Aim of the task:
Make an exact copy of the listing below.

Collected material:
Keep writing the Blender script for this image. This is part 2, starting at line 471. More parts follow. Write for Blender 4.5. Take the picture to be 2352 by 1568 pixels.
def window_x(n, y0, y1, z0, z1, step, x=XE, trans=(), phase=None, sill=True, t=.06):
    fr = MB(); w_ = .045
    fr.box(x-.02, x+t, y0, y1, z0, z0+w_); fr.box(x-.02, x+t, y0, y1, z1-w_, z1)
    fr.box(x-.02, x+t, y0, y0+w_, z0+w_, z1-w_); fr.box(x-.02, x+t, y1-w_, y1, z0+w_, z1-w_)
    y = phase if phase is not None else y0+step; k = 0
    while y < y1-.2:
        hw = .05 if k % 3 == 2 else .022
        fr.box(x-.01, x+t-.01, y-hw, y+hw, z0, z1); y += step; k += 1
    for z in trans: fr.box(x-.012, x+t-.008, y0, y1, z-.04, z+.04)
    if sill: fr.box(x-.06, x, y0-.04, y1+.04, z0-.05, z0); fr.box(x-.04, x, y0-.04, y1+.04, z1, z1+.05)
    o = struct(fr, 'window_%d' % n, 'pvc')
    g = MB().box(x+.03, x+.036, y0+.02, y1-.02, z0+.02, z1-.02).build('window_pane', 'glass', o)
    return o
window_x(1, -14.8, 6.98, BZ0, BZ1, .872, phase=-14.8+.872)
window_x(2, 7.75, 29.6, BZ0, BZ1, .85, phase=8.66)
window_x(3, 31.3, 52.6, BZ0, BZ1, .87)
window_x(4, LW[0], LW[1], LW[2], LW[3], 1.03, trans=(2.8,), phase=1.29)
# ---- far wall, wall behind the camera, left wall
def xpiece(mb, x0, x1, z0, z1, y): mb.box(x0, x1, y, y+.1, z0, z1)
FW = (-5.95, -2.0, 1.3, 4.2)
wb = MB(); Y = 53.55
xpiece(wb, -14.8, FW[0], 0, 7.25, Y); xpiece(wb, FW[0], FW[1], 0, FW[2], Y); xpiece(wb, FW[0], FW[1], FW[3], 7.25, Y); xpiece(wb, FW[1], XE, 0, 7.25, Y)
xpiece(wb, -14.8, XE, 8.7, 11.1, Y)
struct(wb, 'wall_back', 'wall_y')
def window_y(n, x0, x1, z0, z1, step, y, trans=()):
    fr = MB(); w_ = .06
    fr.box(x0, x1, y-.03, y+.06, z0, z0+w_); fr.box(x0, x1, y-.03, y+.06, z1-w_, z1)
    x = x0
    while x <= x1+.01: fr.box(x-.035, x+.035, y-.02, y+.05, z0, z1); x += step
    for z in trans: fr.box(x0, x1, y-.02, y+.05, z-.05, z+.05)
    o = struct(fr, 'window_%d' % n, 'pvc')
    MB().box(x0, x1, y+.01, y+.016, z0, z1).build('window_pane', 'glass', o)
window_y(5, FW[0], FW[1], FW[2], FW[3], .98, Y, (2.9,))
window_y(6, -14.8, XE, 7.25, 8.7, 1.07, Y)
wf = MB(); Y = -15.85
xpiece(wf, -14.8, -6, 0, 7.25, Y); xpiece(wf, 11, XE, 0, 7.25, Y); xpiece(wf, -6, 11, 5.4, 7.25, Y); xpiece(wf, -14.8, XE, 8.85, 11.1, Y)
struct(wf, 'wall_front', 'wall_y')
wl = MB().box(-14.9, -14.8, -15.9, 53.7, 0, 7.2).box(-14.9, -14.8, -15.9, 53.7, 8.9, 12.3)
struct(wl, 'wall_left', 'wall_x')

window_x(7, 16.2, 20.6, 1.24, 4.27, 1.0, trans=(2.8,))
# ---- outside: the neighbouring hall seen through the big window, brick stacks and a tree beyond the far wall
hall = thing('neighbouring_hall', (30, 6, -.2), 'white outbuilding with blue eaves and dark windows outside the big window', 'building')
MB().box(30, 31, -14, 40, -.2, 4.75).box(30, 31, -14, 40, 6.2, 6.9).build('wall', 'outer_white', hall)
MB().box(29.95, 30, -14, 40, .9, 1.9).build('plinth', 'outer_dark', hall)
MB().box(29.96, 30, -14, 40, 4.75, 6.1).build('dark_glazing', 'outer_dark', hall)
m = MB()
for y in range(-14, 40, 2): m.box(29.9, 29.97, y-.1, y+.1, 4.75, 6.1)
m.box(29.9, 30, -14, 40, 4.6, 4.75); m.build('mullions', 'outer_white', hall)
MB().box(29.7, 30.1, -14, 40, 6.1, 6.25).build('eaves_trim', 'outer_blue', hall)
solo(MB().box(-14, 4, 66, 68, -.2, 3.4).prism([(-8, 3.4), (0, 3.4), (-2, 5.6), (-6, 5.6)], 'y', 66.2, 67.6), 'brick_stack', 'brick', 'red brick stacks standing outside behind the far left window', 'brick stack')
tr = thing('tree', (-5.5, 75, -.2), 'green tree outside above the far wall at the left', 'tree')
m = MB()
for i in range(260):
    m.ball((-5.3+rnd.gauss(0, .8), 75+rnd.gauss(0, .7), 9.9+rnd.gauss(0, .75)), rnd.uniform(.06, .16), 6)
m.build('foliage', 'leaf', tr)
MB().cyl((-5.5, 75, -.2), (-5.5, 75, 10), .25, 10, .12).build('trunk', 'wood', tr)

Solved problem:
Keep writing the Blender script for this image. This is part 2, starting at line 471. More parts follow. Write for Blender 4.5. Take the picture to be 2352 by 1568 pixels.
def window_x(n, y0, y1, z0, z1, step, x=XE, trans=(), phase=None, sill=True, t=.06):
    fr = MB(); w_ = .045
    fr.box(x-.02, x+t, y0, y1, z0, z0+w_); fr.box(x-.02, x+t, y0, y1, z1-w_, z1)
    fr.box(x-.02, x+t, y0, y0+w_, z0+w_, z1-w_); fr.box(x-.02, x+t, y1-w_, y1, z0+w_, z1-w_)
    y = phase if phase is not None else y0+step; k = 0
    while y < y1-.2:
        hw = .05 if k % 3 == 2 else .022
        fr.box(x-.01, x+t-.01, y-hw, y+hw, z0, z1); y += step; k += 1
    for z in trans: fr.box(x-.012, x+t-.008, y0, y1, z-.04, z+.04)
    if sill: fr.box(x-.06, x, y0-.04, y1+.04, z0-.05, z0); fr.box(x-.04, x, y0-.04, y1+.04, z1, z1+.05)
    o = struct(fr, 'window_%d' % n, 'pvc')
    g = MB().box(x+.03, x+.036, y0+.02, y1-.02, z0+.02, z1-.02).build('window_pane', 'glass', o)
    return o
window_x(1, -14.8, 6.98, BZ0, BZ1, .872, phase=-14.8+.872)
window_x(2, 7.75, 29.6, BZ0, BZ1, .85, phase=8.66)
window_x(3, 31.3, 52.6, BZ0, BZ1, .87)
window_x(4, LW[0], LW[1], LW[2], LW[3], 1.03, trans=(2.8,), phase=1.29)
# ---- far wall, wall behind the camera, left wall
def xpiece(mb, x0, x1, z0, z1, y): mb.box(x0, x1, y, y+.1, z0, z1)
FW = (-5.95, -2.0, 1.3, 4.2)
wb = MB(); Y = 53.55
xpiece(wb, -14.8, FW[0], 0, 7.25, Y); xpiece(wb, FW[0], FW[1], 0, FW[2], Y); xpiece(wb, FW[0], FW[1], FW[3], 7.25, Y); xpiece(wb, FW[1], XE, 0, 7.25, Y)
xpiece(wb, -14.8, XE, 8.7, 11.1, Y)
struct(wb, 'wall_back', 'wall_y')
def window_y(n, x0, x1, z0, z1, step, y, trans=()):
    fr = MB(); w_ = .06
    fr.box(x0, x1, y-.03, y+.06, z0, z0+w_); fr.box(x0, x1, y-.03, y+.06, z1-w_, z1)
    x = x0
    while x <= x1+.01: fr.box(x-.035, x+.035, y-.02, y+.05, z0, z1); x += step
    for z in trans: fr.box(x0, x1, y-.02, y+.05, z-.05, z+.05)
    o = struct(fr, 'window_%d' % n, 'pvc')
    MB().box(x0, x1, y+.01, y+.016, z0, z1).build('window_pane', 'glass', o)
window_y(5, FW[0], FW[1], FW[2], FW[3], .98, Y, (2.9,))
window_y(6, -14.8, XE, 7.25, 8.7, 1.07, Y)
wf = MB(); Y = -15.85
xpiece(wf, -14.8, -6, 0, 7.25, Y); xpiece(wf, 11, XE, 0, 7.25, Y); xpiece(wf, -6, 11, 5.4, 7.25, Y); xpiece(wf, -14.8, XE, 8.85, 11.1, Y)
struct(wf, 'wall_front', 'wall_y')
wl = MB().box(-14.9, -14.8, -15.9, 53.7, 0, 7.2).box(-14.9, -14.8, -15.9, 53.7, 8.9, 12.3)
struct(wl, 'wall_left', 'wall_x')

window_x(7, 16.2, 20.6, 1.24, 4.27, 1.0, trans=(2.8,))
# ---- outside: the neighbouring hall seen through the big window, brick stacks and a tree beyond the far wall
hall = thing('neighbouring_hall', (30, 6, -.2), 'white outbuilding with blue eaves and dark windows outside the big window', 'building')
MB().box(30, 31, -14, 40, -.2, 4.75).box(30, 31, -14, 40, 6.2, 6.9).build('wall', 'outer_white', hall)
MB().box(29.95, 30, -14, 40, .9, 1.9).build('plinth', 'outer_dark', hall)
MB().box(29.96, 30, -14, 40, 4.75, 6.1).build('dark_glazing', 'outer_dark', hall)
m = MB()
for y in range(-14, 40, 2): m.box(29.9, 29.97, y-.1, y+.1, 4.75, 6.1)
m.box(29.9, 30, -14, 40, 4.6, 4.75); m.build('mullions', 'outer_white', hall)
MB().box(29.7, 30.1, -14, 40, 6.1, 6.25).build('eaves_trim', 'outer_blue', hall)
solo(MB().box(-14, 4, 66, 68, -.2, 3.4).prism([(-8, 3.4), (0, 3.4), (-2, 5.6), (-6, 5.6)], 'y', 66.2, 67.6), 'brick_stack', 'brick', 'red brick stacks standing outside behind the far left window', 'brick stack')
tr = thing('tree', (-5.5, 75, -.2), 'green tree outside above the far wall at the left', 'tree')
m = MB()
for i in range(260):
    m.ball((-5.3+rnd.gauss(0, .8), 75+rnd.gauss(0, .7), 9.9+rnd.gauss(0, .75)), rnd.uniform(.06, .16), 6)
m.build('foliage', 'leaf', tr)
MB().cyl((-5.5, 75, -.2), (-5.5, 75, 10), .25, 10, .12).build('trunk', 'wood', tr)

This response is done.